It's been a long time since I posted anything here, I had gone over to the dark side and was building solid state devices for the past year or so. A few months ago a friend brought me a Pignose guitar amp to fix; it was a cute little solid state combo with a little plastic pig's nose for a volume control. It did not turn out to be worth fixing but it gave me an idea: how small a tube guitar amp could I build? After several months of mulling it over I came up with an idea. Here is the final product:
The box ends up 12 inches wide, 7 inches deep and 16 inches tall. Once it was all built, I thought of several ways to make it smaller, maybe MarkII.
So here is the chassis:
I took a Hammond 6 x 10 x 2 and cut it down to 6 x 6. A number of years ago I started a contest here to see who could build the smallest stereo amp, I won but I was never satisfied with the result so I scavenged the transformers and tubes from that amp to build this one.
Here is the schematic:
What you see is the result of many hours on the bench solving problems; it had 2 nasty oscillations and the tone controls did not work as expected. I got it all worked out and mounted it in the box. One of the most challenging problems was that with a resistor on the output, it worked beautifully, but when I hooked up a speaker it would oscillate around 15 KHz, very nasty!

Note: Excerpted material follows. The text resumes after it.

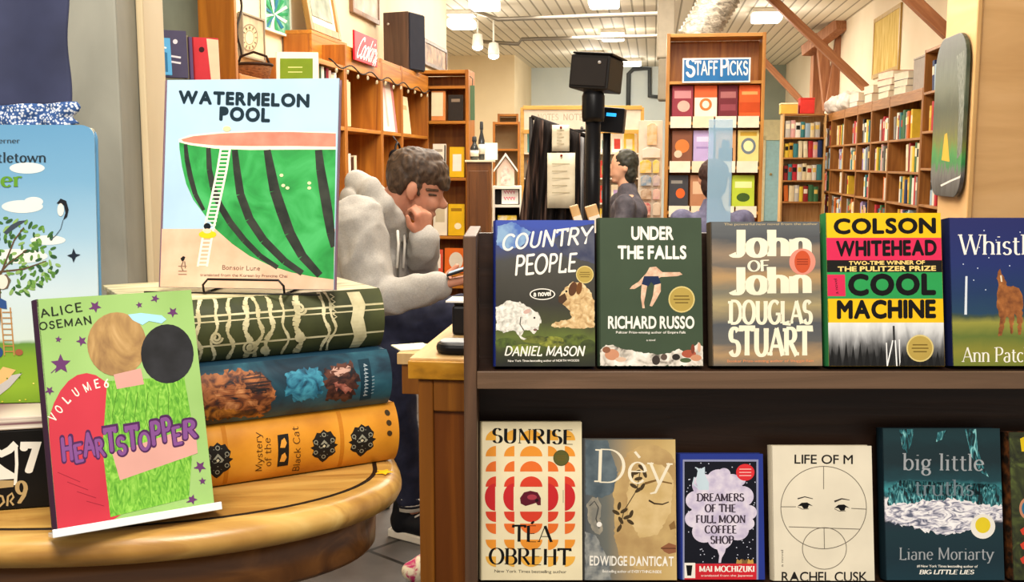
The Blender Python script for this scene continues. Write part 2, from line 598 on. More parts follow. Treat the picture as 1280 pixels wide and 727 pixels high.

I put an 8 inch speaker in from Warehouse speakers http://wgs4.com/g8c and took it to a guitar player I know who has a recording studio http://www.bedsidestudios.com/photos.html . He put it thru its paces and we discovered some things about it: There is no clean mode, it is all THD all the time. At first we were not happy with the sound with the volume at 11 (10 with pull gain to make 11) the amp kind of folded in on itself. Yuck. I was pretty discouraged at this point but he suggested plugging in a different speaker so what the hell, we plugged it into a Marshal 4 x 12. Holy shit! The little amp came alive, Lenny liked it so much he bought the chassis from me and will build a little box for it and use it as a studio amp. It is perfect for that as it makes a unique sound and is only 6 watts so it is not too loud. I will build a second one but this time buy an even smaller power transformer and see if I can get it down to 3 watts, maybe that will make the small speaker sound better.
I think for my next trick I will build an amp with 2 6BM8 in push pull. I have a couple of transformers and a 10 inch Celestion that might do the trick.